» Work instructions:
Could the lines from the start of the data through the line with "o = obj('wall_girt', bm, 'girt');" be set down exactly, with no pictures among them?
start Collected material
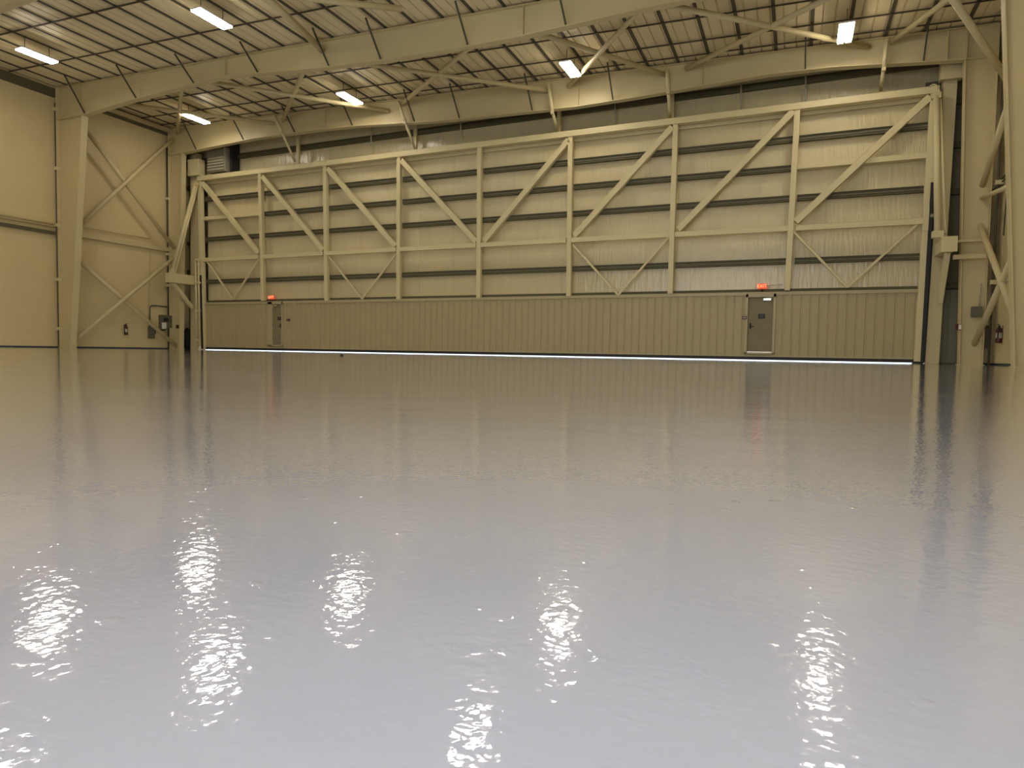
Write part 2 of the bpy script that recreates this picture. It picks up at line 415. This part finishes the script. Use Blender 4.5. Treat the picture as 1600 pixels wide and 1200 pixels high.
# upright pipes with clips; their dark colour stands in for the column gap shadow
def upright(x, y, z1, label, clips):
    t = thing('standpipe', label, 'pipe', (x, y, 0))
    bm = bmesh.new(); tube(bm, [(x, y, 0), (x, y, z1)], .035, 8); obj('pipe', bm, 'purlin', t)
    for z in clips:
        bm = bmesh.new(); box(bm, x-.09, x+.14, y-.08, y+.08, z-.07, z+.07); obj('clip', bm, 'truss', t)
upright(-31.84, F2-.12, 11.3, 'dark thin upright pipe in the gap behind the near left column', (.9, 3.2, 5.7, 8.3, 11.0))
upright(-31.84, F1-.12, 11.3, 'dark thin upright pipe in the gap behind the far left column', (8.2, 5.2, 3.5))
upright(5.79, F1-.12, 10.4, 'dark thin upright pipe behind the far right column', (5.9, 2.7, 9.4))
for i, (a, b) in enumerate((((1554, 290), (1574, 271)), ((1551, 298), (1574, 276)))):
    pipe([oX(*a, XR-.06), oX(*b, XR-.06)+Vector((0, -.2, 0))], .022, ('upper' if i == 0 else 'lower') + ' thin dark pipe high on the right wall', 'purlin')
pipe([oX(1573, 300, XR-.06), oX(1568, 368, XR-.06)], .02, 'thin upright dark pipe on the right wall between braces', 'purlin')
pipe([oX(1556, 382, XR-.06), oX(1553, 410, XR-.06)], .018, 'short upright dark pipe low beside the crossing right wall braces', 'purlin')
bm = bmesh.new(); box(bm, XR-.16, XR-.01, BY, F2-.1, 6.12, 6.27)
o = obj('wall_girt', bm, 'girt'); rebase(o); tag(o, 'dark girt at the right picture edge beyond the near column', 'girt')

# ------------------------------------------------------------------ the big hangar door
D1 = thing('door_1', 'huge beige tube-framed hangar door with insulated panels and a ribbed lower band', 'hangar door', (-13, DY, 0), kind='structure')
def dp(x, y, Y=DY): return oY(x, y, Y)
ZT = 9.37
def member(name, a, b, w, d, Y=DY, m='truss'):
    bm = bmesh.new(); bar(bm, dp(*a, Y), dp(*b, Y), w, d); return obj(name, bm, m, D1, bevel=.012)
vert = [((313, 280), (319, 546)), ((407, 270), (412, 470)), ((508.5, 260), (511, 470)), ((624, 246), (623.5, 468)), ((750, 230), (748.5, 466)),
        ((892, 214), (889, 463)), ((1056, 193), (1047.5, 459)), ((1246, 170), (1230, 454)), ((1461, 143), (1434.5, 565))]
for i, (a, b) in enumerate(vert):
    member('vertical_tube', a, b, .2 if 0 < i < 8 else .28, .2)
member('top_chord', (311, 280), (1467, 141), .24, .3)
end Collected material
» Answer for the task:
Write part 2 of the bpy script that recreates this picture. It picks up at line 415. This part finishes the script. Use Blender 4.5. Treat the picture as 1600 pixels wide and 1200 pixels high.
# upright pipes with clips; their dark colour stands in for the column gap shadow
def upright(x, y, z1, label, clips):
    t = thing('standpipe', label, 'pipe', (x, y, 0))
    bm = bmesh.new(); tube(bm, [(x, y, 0), (x, y, z1)], .035, 8); obj('pipe', bm, 'purlin', t)
    for z in clips:
        bm = bmesh.new(); box(bm, x-.09, x+.14, y-.08, y+.08, z-.07, z+.07); obj('clip', bm, 'truss', t)
upright(-31.84, F2-.12, 11.3, 'dark thin upright pipe in the gap behind the near left column', (.9, 3.2, 5.7, 8.3, 11.0))
upright(-31.84, F1-.12, 11.3, 'dark thin upright pipe in the gap behind the far left column', (8.2, 5.2, 3.5))
upright(5.79, F1-.12, 10.4, 'dark thin upright pipe behind the far right column', (5.9, 2.7, 9.4))
for i, (a, b) in enumerate((((1554, 290), (1574, 271)), ((1551, 298), (1574, 276)))):
    pipe([oX(*a, XR-.06), oX(*b, XR-.06)+Vector((0, -.2, 0))], .022, ('upper' if i == 0 else 'lower') + ' thin dark pipe high on the right wall', 'purlin')
pipe([oX(1573, 300, XR-.06), oX(1568, 368, XR-.06)], .02, 'thin upright dark pipe on the right wall between braces', 'purlin')
pipe([oX(1556, 382, XR-.06), oX(1553, 410, XR-.06)], .018, 'short upright dark pipe low beside the crossing right wall braces', 'purlin')
bm = bmesh.new(); box(bm, XR-.16, XR-.01, BY, F2-.1, 6.12, 6.27)
o = obj('wall_girt', bm, 'girt'); rebase(o); tag(o, 'dark girt at the right picture edge beyond the near column', 'girt')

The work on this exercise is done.